- **Raw data**
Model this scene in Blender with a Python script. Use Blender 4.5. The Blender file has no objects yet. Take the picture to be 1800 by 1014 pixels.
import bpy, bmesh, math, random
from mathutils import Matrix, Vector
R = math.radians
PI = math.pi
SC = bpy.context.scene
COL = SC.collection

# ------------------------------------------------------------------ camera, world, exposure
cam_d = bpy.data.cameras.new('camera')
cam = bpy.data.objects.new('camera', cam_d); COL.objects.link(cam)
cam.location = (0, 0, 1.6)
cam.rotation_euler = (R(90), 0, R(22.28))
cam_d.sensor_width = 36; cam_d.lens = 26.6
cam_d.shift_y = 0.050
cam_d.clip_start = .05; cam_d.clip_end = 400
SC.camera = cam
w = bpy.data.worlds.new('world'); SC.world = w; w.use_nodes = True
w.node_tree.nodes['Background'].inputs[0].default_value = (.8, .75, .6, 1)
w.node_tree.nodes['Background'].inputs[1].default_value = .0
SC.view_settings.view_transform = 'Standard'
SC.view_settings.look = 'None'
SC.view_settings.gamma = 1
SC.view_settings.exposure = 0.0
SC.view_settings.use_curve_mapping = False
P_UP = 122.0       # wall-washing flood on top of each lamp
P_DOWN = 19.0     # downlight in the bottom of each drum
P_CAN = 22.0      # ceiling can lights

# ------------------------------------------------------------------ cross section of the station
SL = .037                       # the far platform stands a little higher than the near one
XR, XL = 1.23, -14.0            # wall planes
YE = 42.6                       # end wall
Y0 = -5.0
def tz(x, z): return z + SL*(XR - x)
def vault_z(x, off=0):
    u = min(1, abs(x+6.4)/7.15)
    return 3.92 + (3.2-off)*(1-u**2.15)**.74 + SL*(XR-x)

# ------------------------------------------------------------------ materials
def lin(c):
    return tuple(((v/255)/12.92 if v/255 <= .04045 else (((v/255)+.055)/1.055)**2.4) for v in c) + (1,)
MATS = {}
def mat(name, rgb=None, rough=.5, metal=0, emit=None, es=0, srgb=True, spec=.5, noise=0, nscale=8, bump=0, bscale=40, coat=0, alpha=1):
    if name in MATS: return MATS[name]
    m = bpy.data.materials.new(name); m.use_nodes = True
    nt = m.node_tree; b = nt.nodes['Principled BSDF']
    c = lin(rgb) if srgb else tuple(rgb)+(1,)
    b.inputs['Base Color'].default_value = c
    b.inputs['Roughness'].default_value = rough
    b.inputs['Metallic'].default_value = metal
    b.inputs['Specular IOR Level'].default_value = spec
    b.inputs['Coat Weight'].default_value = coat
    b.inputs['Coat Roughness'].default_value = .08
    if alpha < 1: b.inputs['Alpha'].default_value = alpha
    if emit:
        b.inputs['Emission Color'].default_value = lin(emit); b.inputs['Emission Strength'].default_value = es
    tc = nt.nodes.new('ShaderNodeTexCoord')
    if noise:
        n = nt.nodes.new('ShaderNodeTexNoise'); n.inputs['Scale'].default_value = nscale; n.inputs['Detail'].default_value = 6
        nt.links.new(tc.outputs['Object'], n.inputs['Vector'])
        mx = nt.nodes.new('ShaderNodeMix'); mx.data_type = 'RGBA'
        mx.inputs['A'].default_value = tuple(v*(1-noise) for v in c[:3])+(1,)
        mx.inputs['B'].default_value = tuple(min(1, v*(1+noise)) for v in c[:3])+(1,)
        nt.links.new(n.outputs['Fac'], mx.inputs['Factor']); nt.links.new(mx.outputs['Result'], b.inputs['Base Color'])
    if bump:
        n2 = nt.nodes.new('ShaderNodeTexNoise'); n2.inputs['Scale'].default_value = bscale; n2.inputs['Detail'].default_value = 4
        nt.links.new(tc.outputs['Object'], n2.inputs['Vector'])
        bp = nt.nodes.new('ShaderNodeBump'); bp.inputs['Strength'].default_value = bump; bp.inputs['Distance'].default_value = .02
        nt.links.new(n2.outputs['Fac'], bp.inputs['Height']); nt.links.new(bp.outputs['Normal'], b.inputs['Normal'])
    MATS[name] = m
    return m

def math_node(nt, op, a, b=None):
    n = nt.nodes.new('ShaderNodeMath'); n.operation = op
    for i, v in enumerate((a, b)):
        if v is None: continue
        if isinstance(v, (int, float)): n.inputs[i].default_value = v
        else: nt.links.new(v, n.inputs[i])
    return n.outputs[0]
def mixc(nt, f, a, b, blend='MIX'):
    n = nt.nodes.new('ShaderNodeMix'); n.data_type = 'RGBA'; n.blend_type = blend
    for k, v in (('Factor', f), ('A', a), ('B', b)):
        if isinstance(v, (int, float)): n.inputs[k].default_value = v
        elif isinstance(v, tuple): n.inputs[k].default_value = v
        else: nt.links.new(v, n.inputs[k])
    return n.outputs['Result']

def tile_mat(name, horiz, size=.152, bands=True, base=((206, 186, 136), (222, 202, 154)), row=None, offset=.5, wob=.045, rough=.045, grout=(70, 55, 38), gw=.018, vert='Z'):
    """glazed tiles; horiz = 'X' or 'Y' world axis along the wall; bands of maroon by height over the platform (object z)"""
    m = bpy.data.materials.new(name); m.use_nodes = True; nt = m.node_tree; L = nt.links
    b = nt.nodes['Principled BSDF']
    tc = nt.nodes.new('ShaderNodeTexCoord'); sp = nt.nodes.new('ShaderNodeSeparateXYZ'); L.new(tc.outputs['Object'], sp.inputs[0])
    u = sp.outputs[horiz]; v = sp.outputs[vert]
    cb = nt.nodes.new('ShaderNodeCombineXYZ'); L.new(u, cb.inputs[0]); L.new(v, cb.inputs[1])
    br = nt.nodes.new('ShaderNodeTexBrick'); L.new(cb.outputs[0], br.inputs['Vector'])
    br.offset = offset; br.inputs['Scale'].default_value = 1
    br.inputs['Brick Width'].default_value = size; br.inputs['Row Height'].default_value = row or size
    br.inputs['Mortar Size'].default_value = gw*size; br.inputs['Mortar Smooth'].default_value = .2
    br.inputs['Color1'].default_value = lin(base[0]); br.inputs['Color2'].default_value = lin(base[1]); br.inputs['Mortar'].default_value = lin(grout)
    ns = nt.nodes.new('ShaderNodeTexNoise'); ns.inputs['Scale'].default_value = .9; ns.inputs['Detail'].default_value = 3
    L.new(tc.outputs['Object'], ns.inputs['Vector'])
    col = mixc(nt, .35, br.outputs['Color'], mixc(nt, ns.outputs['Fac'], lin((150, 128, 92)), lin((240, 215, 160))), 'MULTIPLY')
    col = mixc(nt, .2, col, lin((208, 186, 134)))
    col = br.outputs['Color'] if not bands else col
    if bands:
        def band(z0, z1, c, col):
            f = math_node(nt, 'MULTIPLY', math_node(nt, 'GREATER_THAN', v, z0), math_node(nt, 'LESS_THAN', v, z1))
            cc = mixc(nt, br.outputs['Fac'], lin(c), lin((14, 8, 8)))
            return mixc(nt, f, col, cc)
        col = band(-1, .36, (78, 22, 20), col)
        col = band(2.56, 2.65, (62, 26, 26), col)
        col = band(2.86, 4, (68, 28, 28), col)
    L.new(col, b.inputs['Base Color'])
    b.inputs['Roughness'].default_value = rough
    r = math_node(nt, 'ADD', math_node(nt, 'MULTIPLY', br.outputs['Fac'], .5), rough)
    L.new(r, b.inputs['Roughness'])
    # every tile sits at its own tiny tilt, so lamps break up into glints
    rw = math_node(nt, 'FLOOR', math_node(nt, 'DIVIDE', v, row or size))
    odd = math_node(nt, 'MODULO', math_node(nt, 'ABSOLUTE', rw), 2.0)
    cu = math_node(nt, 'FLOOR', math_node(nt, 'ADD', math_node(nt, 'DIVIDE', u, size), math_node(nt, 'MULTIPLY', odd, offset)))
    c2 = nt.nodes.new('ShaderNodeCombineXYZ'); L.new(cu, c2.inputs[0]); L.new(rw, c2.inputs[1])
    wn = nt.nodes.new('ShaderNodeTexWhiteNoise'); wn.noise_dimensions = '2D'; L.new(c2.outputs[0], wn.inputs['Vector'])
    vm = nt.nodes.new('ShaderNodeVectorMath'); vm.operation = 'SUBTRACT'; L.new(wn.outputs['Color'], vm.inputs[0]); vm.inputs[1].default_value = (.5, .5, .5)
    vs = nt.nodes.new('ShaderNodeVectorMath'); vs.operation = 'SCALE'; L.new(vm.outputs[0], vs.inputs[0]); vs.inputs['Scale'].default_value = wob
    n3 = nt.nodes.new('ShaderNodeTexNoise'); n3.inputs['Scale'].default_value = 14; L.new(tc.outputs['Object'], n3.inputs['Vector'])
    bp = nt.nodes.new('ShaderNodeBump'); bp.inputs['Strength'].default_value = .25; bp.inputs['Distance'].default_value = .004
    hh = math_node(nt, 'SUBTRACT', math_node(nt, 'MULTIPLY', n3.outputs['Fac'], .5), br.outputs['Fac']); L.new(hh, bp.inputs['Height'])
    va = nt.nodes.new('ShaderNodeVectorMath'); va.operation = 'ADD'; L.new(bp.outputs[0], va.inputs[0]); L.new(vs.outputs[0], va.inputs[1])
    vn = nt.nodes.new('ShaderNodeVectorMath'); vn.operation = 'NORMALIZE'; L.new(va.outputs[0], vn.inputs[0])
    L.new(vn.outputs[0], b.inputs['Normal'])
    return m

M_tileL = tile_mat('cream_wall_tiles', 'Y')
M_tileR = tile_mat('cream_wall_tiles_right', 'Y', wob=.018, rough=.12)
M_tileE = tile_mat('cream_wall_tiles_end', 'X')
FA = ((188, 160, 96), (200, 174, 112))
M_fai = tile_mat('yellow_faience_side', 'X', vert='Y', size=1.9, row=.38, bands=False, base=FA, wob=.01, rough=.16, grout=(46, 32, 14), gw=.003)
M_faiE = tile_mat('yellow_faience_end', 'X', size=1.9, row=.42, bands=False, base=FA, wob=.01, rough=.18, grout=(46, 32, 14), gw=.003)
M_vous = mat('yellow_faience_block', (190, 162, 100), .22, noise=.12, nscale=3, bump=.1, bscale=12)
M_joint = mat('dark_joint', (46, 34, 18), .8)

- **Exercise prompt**
In the listing above, reproduce the first line and each one after it through the line that contains "P_CAN = 22.0".

- **Response to this exercise**
Model this scene in Blender with a Python script. Use Blender 4.5. The Blender file has no objects yet. Take the picture to be 1800 by 1014 pixels.
import bpy, bmesh, math, random
from mathutils import Matrix, Vector
R = math.radians
PI = math.pi
SC = bpy.context.scene
COL = SC.collection

# ------------------------------------------------------------------ camera, world, exposure
cam_d = bpy.data.cameras.new('camera')
cam = bpy.data.objects.new('camera', cam_d); COL.objects.link(cam)
cam.location = (0, 0, 1.6)
cam.rotation_euler = (R(90), 0, R(22.28))
cam_d.sensor_width = 36; cam_d.lens = 26.6
cam_d.shift_y = 0.050
cam_d.clip_start = .05; cam_d.clip_end = 400
SC.camera = cam
w = bpy.data.worlds.new('world'); SC.world = w; w.use_nodes = True
w.node_tree.nodes['Background'].inputs[0].default_value = (.8, .75, .6, 1)
w.node_tree.nodes['Background'].inputs[1].default_value = .0
SC.view_settings.view_transform = 'Standard'
SC.view_settings.look = 'None'
SC.view_settings.gamma = 1
SC.view_settings.exposure = 0.0
SC.view_settings.use_curve_mapping = False
P_UP = 122.0       # wall-washing flood on top of each lamp
P_DOWN = 19.0     # downlight in the bottom of each drum
P_CAN = 22.0      # ceiling can lights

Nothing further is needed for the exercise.